GOAL →
Go through the data below. List every line that holds the word "This".

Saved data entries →
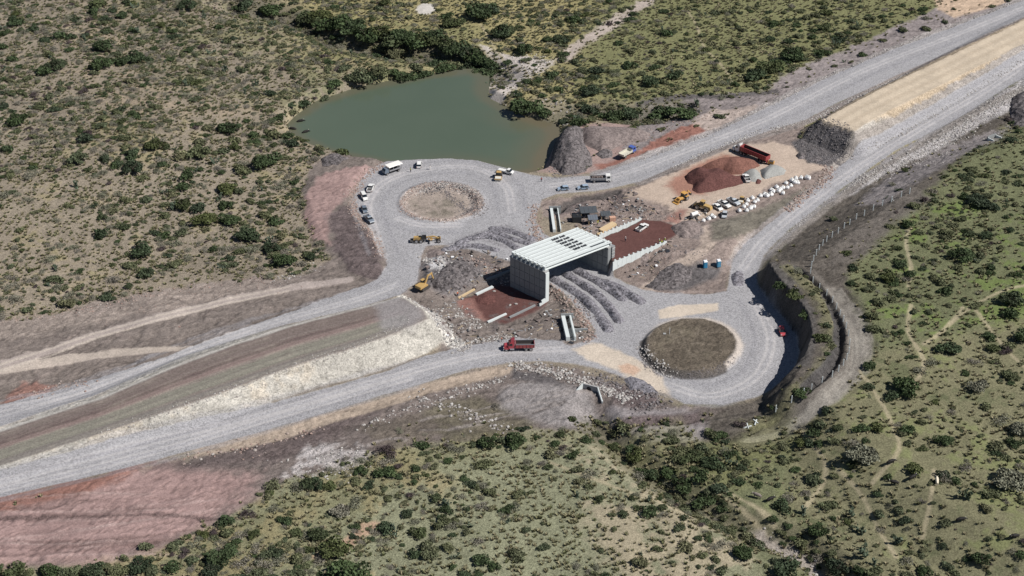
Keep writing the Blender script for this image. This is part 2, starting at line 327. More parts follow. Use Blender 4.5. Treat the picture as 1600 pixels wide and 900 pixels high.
# animal trails and wheel tracks
TR = (.36, .31, .21)
for t in ("1075 15 1090 45 1098 70 1130 105 1145 130", "1420 370 1412 400 1420 440 1415 470", "1500 505 1470 540 1440 560", "1480 530 1520 500 1560 480 1600 470",
          "1340 600 1365 640 1385 680 1400 730 1360 770", "1310 745 1345 780 1370 820 1400 870", "1100 760 1150 785 1190 815 1240 850 1260 870", "1115 755 1180 790 1210 815",
          "1455 760 1450 800 1440 850", "1520 510 1560 560 1600 600", "740 5 750 35 770 70 790 95", "860 720 960 760 1080 800", "0 12 60 40 130 70 200 90",
          "1420 500 1415 540 1440 590 1420 630", "1250 680 1290 740 1260 790"):
    paint(spline(pairs(t)), 0, TR, .35, .5, .2, line=.55, mix=.75, dens=.2)
paint(spline(pairs("1190 826 1240 850 1270 872 1290 905")), 0, (.30, .265, .23), 1, 2, .4, line=2.4, dens=.4)
paint(spline(pairs("500 870 540 850 560 830 590 820")), 0, (.34, .24, .17), 1, 2, .3, line=1.6, dens=.3)
# median and its white face (face first, then the crown on top)
paint(None, 0, WHITEROCK, .5, 1.2, .4, P=LEFT_CREST, dens=0, rough=.12, zone=3)
N0 = ZONE.copy()
def grow(P, m):
    """outline pushed outward by m metres"""
    c = P.mean(0); out = []
    n = len(P)
    area = .5 * np.sum(P[:, 0] * np.roll(P[:, 1], -1) - np.roll(P[:, 0], -1) * P[:, 1])
    sg = 1 if area > 0 else -1
    for i in range(n):
        e = P[(i + 1) % n] - P[i - 1]; e = e / (np.linalg.norm(e) + 1e-9)
        out.append(P[i] + sg * m * np.array([e[1], -e[0]]))
    return np.array(out)
paint(None, 0, WHITEROCK, .5, 1.0, .4, P=grow(LEFT_CREST, 6.8), dens=0, rough=.14, zone=3)
paint(None, 0, (.48, .415, .33), 1.5, 2, .4, P=grow(LEFT_CREST, 6.8), patch=(.0, .3), mix=.55)
paint(None, 0, (.22, .185, .165), .5, .8, .3, P=LEFT_CREST, dens=0, rough=.05, zone=3)
def band(fr, hw, col, mix=1):
    q = []
    for x in (-40, 60, 160, 260, 360, 460, 560, 625):
        t = np.clip(x / 640, 0, 1)
        yn = np.interp(x, [-60, 0, 94, 219, 312, 406, 475, 537, 600, 647], [748, 728, 697, 656, 625, 590, 565, 548, 526, 507])
        yf = np.interp(x, [-60, 0, 150, 300, 430, 560, 627], [690, 671, 624, 559, 514, 481, 464])
        q.append(W(x, yf + (yn - yf) * fr, 1.0 + 4.8 * t))
    paint(None, 0, col, .5, .7, .25, P=np.array(q), line=hw, mix=mix)
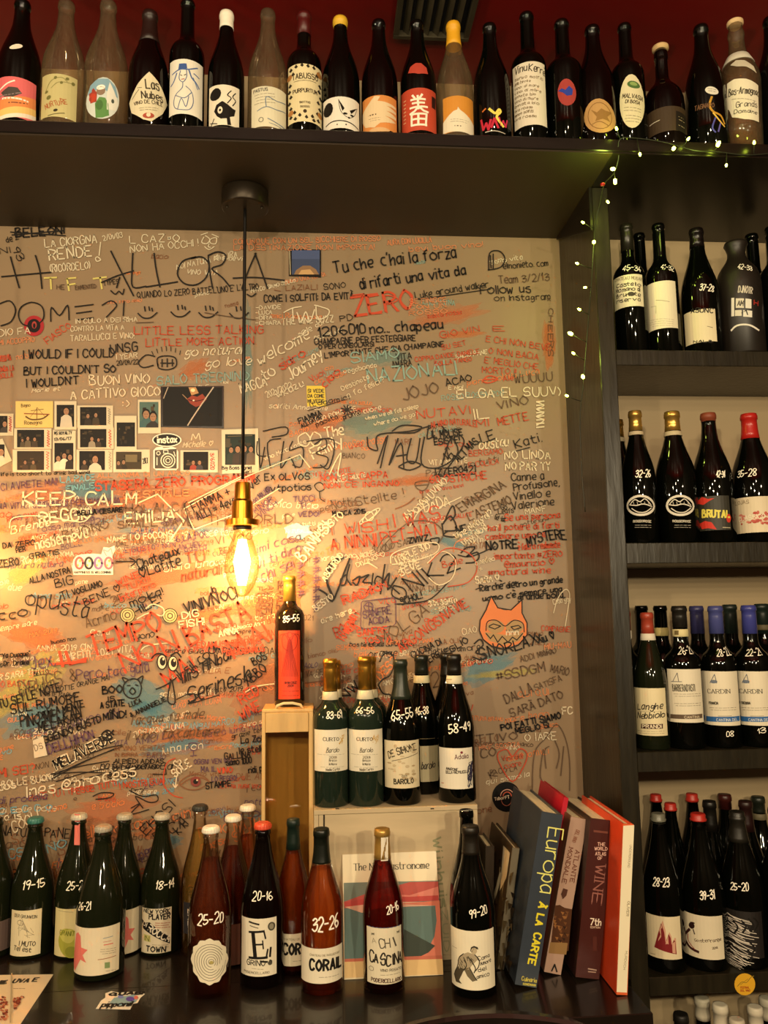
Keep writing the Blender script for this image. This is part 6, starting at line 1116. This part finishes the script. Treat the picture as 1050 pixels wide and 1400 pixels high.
W('#SSDGM', 679,931, 745,917, 12, 'd', 1.6); W('DALLA', 692,962, 729,946, 13, 'd', 1.6); W('SATISFA', 732,944, 768,930, 8, 'd'); W('SARÀ DATO', 699,980, 770,954, 11, 'd', 1.6); W('MARIO', 752,918, 776,924, 10, 'd'); W('POI FATTI SIAMO', 685,998, 766,982, 8, 'k', 2); W('MEGLIO SI', 705,1003, 750,994, 7, 'k', 1.8); W('FC', 768,976, 782,975, 9, 'w', 1.6)
W('TTIVO', 652,1015, 707,1010, 10, 'd', 1.5); W('O IARE', 718,1013, 760,1010, 10, 'w', 1.3); W('MIKE SCORZA', 655,1025, 710,1020, 6, 's'); W('CO', 658,1035, 678,1033, 11, 'd', 1.5); W('K', 672,1064, 680,1060, 10, 'd', 1.4); W('one', 652,1112, 672,1108, 8, 'n', 1.4)
D('r', [(700,1068),(684,1046),(680,1030),(692,1024),(700,1034),(710,1023),(720,1030),(716,1046),(700,1068)], wd=1.6); W('Vini del', 686,1040, 714,1036, 7, 'r'); W('cuore', 690,1050, 712,1046, 7, 'r')
D('d', [(727,1085),(730,1030),(746,1008),(760,990),(772,1008),(778,1040),(778,1080)], [(742,1024),(738,1060),(746,1076)], [(750,1020),(744,1026),(746,1050)], [(758,1012),(764,1030),(760,1050)], [(770,1020),(766,1060)], [(738,1062),(740,1066)], wd=1.3)
W('ADDI MARIO', 712,905, 760,892, 8, 'd'); W('COMPAGNE', 740,862, 778,864, 7, 'r'); W('Casa gay', 756,826, 780,822, 7, 'w'); D('w', [(756,838),(762,818),(772,806),(778,812),(776,830),(772,856)], wd=1.2); W('MIU-MAU', 744,888, 780,885, 8, 's')
W('COLPA', 445,950, 472,924, 10, 'w', 1.8); W('VINO', 455,964, 485,940, 10, 'w', 1.8); W('NW', 470,960, 492,938, 12, 'k', 2); W('DES?', 520,930, 545,905, 12, 'o', 1.7); W('2', 592,940, 602,938, 18, 'd', 1.8)
# --- left and lower left
W('CI AVRETE MAI!', 3,671, 80,663, 9, 'p', 1.4); W('LA PACE', 84,660, 130,657, 8, 'b', 1.6); W('FINALE', 92,672, 130,668, 7, 'b', 1.4); W('ALL ANIMA DI UN AMICO', 134,654, 260,650, 6, 's'); W('STASERA ZERO PROGRAMMI', 131,671, 348,660, 12, 'r', 2.2); W('BESTIALE', 170,682, 260,678, 9, 's', 1.6)
W('UNA VITA... USTIONESI PER FORTUNA', -8,697, 165,689, 8, 'p', 1.3); W('KEEP CALM', 32,692, 187,690, 18, 'w', 2.2); W('REGGIO', 56,716, 126,709, 15, 'w', 2.2); W('EMILIA', 172,716, 240,712, 16, 'w', 2.2); D('w', [(190,688),(216,676),(252,712),(230,744)], wd=1.8, smooth=False); W('BELLA CESARE', 107,705, 168,700, 6, 'k', 1.8); W('HOLALCA', 172,702, 258,699, 11, 'd', 1.7)
D('w', [(14,722),(20,708),(60,706),(110,714),(124,706)], wd=1.4); W('Brenda', 16,730, 70,718, 10, 'w', 1.4, slant=.3); W('1 BUONO', 76,742, 150,722, 12, 'd', 1.6); W('SMALL SAVE', 162,722, 266,718, 10, 'd', 1.6); W('THE WORLD', 285,718, 400,716, 12, 'd', 1.6); W('NAME LO FOCONS', 148,742, 236,734, 8, 'w', 1.4); W('DAL TUO AIUTO', 160,747, 226,742, 6, 'd'); W('E GIUSTO? NON', 172,756, 240,748, 7, 'p'); W('6,LA,POC', 242,742, 286,734, 9, 'p', 1.4); W('ANCHE!', 245,752, 272,748, 7, 'p')
def boxf(k):
    for p in ([(252,696),(318,660),(410,622),(424,640)], [(254,700),(266,724),(330,700),(382,668)], [(258,688),(330,652)]): k.line(p, 1.3, GC['w'])
G(boxf); D('k', [(256,686),(252,690),(262,722)], wd=1.2, smooth=False); W('FIAMMA +', 266,700, 316,676, 11, 'k', 1.5); W('ALLI = 4ever', 272,712, 328,686, 11, 'k', 1.5); W('ever', 338,674, 360,656, 12, 'k', 1.4)
W('VI VOO', 296,744, 345,738, 9, 'd', 1.3); W('BEVO?', 302,758, 330,752, 8, 'd', 1.2); W('TU', 256,771, 282,766, 15, 'r', 1.8); W('naturalità', 250,795, 320,782, 14, 'r', 1.6, slant=.2)
W('DA ZERO', 5,750, 48,745, 7, 'k', 1.6); W('PER', 24,756, 36,753, 6, 'k', 1.5); W('GRATIS', 42,764, 82,758, 7, 'k', 1.4); W('ZERO', 0,776, 27,772, 10, 'k', 1.8); W('nasbernevu', 50,752, 122,735, 14, 'w', 1.8); W('ALLA NOSTRA', 42,798, 97,783, 8, 'k', 1.4); W('BIG', 77,804, 101,798, 11, 'k', 1.5); W('TI', 86,822, 96,818, 12, 'k', 1.5); W('VOGLIAMO', 101,814, 141,801, 8, 'k', 1.5); W('BENE ♥', 117,828, 166,808, 10, 'k', 1.4); W('+ 25', 138,836, 174,822, 12, 'd', 1.5)
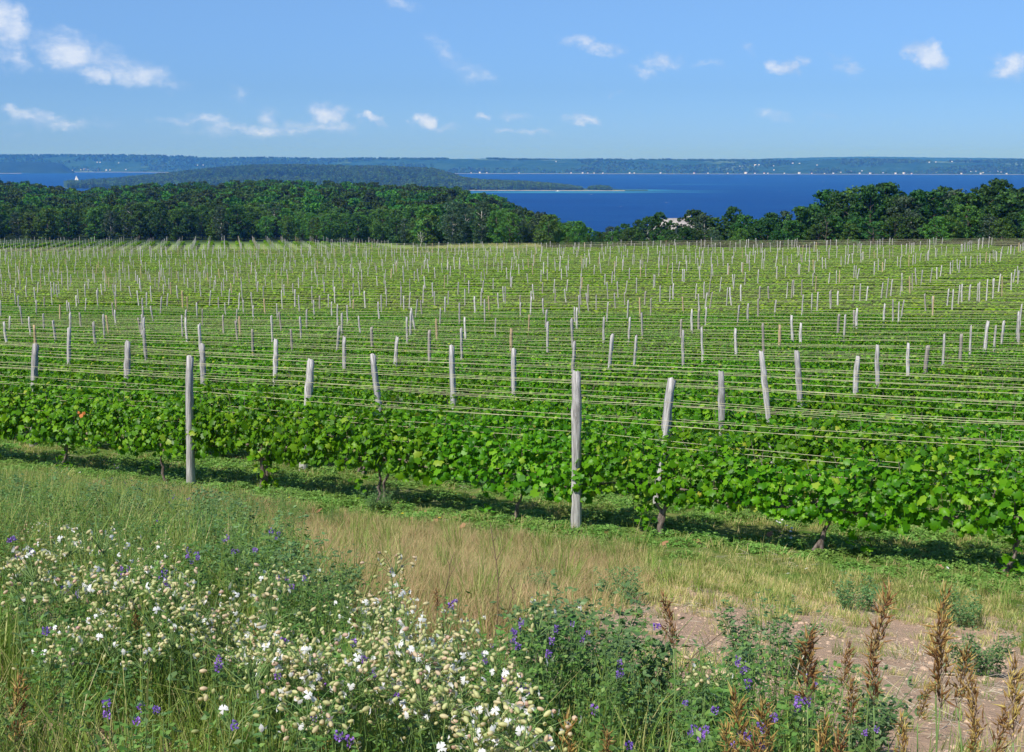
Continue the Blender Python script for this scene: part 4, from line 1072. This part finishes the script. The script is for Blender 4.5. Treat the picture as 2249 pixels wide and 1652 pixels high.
# short straw grass on the mown strip
ts_ = [tuft(100 + i, 'straw', 70, .14, .04, .13, .0028, .9) for i in range(4)] + [tuft(110 + i, 'grass', 50, .12, .05, .16, .0030, .8) for i in range(2)]
P = grid_pts(-12, 9, 4, 26, 46, lambda px, py, p, t, x, y: soft(p, 8.2, 9.2) * (1 - soft(p, 15.2 + .6 * vnx(x, y, 1), 16.0)) * (1 - .95 * bare(px, py)) * (1 - .75 * rustzone(px, py)) * (.25 + 1.1 * vnx(x, y, 1.1, 7)))
n = len(P); scatter('strip_grass', ts_, P, rz(n, .15), rng.uniform(.6, 1.1, n), np.where(rng.random(n) < .75, rng.integers(0, 4, n), rng.integers(4, 6, n)), 'short straw-coloured grass on the strip before the vineyard', 'grass')
P = grid_pts(-3, 9, 3, 16, 22, lambda px, py, p, t, x, y: bare(px, py) * .5 * (vnx(x, y, 2.2, 70) > .42))
n = len(P); scatter('sparse_weeds', ts_, P, rz(n, .2), rng.uniform(.35, .9, n), rng.integers(0, 6, n), 'sparse low weeds on the bare soil', 'weeds')
def clod(seed):
    r = np.random.default_rng(seed); th = np.linspace(0, 2 * np.pi, 8)[:-1]; V = [(0, 0, .55)]
    for z, q in ((.42, .55), (.1, 1.0), (-.3, .9)): V += [(q * math.cos(a + z) * r.uniform(.7, 1.2), q * math.sin(a + z) * r.uniform(.7, 1.2), z * r.uniform(.8, 1.2)) for a in th]
    F = [(0, 1 + i, 1 + (i + 1) % 7) for i in range(7)] + [(1 + 7 * l + i, 8 + 7 * l + i, 8 + 7 * l + (i + 1) % 7, 1 + 7 * l + (i + 1) % 7) for l in range(2) for i in range(7)]
    b = MB(); b.add(V, F); return b.mesh('clod', M['soilclod'])
M['soilclod'] = plain('soil_clod', (.34, .23, .15), (.62, .46, .33), 6, .95, .1, objvar=.4)
P = grid_pts(-3, 9, 3, 16, 95, lambda px, py, p, t, x, y: np.maximum(bare(px, py), .25 * (p < 15.5)))
n = len(P); scatter('soil_clods', [clod(i) for i in range(4)], P, rz(n, .4), rng.lognormal(math.log(.0075), .6, n), rng.integers(0, 4, n), 'small clods and pebbles on the bare brown soil', 'soil clods')
def litter(seed):
    r = np.random.default_rng(seed); b = MB()
    for k in range(7):
        a = r.uniform(0, 3.14); c = r.normal(0, .09, 2); L = r.uniform(.04, .12); b.add(*tube([(c[0] - L * math.cos(a), c[1] - L * math.sin(a), .008), (c[0], c[1], r.uniform(.01, .03)), (c[0] + L * math.cos(a), c[1] + L * math.sin(a), .008)], .0018, 3))
    return b.mesh('litter', M['pale_stem'])
P = grid_pts(-14, 9, 3, 30, 7, lambda px, py, p, t, x, y: .3 + .7 * bare(px, py) + 0 * p)
n = len(P); scatter('dry_litter', [litter(i) for i in range(4)], P, rz(n, .1), rng.uniform(.6, 1.2, n), rng.integers(0, 4, n), 'dry straw litter lying on soil and grass', 'straw litter')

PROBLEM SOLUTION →
Keep writing the Blender script for this image. This is part 2, starting at line 327. More parts follow. Use Blender 4.5. Treat the picture as 1600 pixels wide and 900 pixels high.
Keep writing the Blender script for this image. This is part 6, starting at line 1116. This part finishes the script. Treat the picture as 1050 pixels wide and 1400 pixels high.
Continue the Blender Python script for this scene: part 4, from line 1072. This part finishes the script. The script is for Blender 4.5. Treat the picture as 2249 pixels wide and 1652 pixels high.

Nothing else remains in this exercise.